Гр. Дуглас, конечно, знал страсть Государя пополнять свои новые кунсткамеры разными редкостями и, очевидно, желая угодить Петру, придумал нелепость, на которую и последовал достойный ответ. Среди многочисленных запросов гр. Дугласа обращает внимание своей оригинальностью один, (от 1 ноября 1720 г.), в котором он, оставаясь, «всем должным респектам», просит разрешения гр. Апраксина прислать в Петербург кости святого епископа Генриха, находившиеся в городской абоской думкирхе, «понеже оные можно-бы положить в Его Царского Величества антиквитезную камору». Вопрос был внесен в коллегию иностранных дел (№ 119) и, по указу Царя (от 19 ноября 1720 г.), кн. М. М. Голицыну повелено было хранить «тело» епископа в приличном месте за собственною печатью, чтоб никто не мог взять оное и переменить».
Прошло три года со дня запроса, сделанного генерал-губернатором кн. Голицыну. Дуглас в новом мемуаре заявляет, что «и по ныне» ему не дано инструкции, как управлять и как поступать. На деле же, за неимением иной, он руководствовался инструкцией, которая в шведские времена была обязательной для ландсгевдингов.

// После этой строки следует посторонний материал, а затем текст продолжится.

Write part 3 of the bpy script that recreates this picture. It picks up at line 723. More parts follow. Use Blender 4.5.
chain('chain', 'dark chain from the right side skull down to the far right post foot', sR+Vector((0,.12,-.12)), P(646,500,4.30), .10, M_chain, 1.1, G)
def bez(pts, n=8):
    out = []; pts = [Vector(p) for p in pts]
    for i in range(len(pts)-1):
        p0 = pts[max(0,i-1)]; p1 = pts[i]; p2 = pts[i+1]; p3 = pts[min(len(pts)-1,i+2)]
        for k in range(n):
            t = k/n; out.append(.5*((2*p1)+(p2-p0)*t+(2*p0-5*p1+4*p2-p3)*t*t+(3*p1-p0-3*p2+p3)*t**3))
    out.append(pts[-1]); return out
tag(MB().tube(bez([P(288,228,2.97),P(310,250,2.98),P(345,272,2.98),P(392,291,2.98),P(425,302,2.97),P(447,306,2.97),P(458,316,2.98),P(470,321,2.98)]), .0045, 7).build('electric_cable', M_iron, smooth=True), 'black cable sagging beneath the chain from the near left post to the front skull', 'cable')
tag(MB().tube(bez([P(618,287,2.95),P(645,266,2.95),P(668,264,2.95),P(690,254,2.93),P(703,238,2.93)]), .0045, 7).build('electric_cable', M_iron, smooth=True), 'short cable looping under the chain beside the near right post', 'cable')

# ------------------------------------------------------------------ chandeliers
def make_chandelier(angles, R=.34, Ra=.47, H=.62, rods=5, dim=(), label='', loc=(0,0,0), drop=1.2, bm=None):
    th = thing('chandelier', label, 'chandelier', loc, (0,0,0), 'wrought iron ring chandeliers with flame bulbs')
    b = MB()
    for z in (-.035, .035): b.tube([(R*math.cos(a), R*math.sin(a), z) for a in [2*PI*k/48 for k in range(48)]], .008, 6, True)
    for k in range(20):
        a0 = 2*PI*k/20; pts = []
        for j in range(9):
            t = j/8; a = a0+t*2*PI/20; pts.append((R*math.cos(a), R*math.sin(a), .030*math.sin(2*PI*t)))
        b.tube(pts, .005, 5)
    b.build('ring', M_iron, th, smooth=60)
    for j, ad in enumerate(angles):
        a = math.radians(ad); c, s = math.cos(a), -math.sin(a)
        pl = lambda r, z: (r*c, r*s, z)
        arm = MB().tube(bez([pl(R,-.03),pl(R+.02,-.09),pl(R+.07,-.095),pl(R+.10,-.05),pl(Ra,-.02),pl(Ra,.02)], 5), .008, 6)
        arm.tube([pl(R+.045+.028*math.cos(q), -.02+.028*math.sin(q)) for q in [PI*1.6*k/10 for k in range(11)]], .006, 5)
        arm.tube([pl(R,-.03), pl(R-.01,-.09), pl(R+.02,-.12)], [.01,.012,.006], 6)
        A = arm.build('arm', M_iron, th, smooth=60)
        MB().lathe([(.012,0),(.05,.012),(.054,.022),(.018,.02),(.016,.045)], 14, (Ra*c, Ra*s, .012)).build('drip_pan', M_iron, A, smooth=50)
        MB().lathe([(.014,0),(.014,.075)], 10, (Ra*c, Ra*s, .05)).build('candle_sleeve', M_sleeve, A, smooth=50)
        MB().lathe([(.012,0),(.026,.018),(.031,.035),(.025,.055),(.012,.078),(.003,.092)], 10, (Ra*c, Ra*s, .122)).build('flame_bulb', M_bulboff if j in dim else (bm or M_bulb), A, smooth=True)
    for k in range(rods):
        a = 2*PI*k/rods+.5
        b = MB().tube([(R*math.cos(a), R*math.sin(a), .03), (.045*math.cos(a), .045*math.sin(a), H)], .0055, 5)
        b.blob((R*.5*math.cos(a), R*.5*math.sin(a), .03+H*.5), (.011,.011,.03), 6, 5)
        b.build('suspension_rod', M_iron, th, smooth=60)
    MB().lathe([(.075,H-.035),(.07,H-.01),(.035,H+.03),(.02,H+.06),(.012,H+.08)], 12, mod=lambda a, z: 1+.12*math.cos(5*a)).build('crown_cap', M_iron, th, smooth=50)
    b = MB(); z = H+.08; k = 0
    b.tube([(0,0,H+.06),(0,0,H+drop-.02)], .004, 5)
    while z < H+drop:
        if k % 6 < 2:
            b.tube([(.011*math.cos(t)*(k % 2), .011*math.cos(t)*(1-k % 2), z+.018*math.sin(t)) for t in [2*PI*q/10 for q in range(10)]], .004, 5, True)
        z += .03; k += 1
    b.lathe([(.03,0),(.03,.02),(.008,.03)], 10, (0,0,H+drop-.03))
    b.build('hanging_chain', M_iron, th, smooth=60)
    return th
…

В том же мемуаре генерал-губернатор просил о высылке к нему из Эстляндского дворянства лагмана Тизенгаузена, капитанов Эссена и Бруммера. Оказывается, что их давно назначили, но они «указу ослушны были и по ныне не явились». Пришлось в Вазу определить на службу финляндского уроженца Шмитфельта; но так как в тех местах бродили шведские партизанские отряды, то кн. Голицын настаивал на смене его. Дуглас ходатайствовал, чтобы назначенных к нему эстляндцев понудили к приезду в Финляндию «воинской рукой». Новые меры были приняты к их высылке; гр. Апраксин написал эстляндскому ландсгевдингу ландрату фон-Левену, чтобы «оных сыскать» и предупредить, что если не выедут в Финляндию, с ними будет поступлено, как с преступниками.
Нужно было организовать управление, а людей не было: финляндские чиновники, духовенство и состоятельные лица, как сказано, бежали; а эстляндцы не ехали. Военное положение продолжалось; на севере происходили стычки; партизаны — (пешие драгуны) — бродили по краю. Особенно критическими были первые годы пребывания русских в Финляндии. Где не было неприятеля, они собирали контрибуцию. Кому было заботиться об Остальном и устанавливать порядок? Шведы об этом не думали: они хотя и продолжали считать Финляндию своей, но покинули ее. Русские же находились во враждебной им стране и не знали, долго ли им придется оставаться в ней. Финляндия, помимо того, досталась им разоренной и обнищавшей. Как было устраиваться при подобных обстоятельствах?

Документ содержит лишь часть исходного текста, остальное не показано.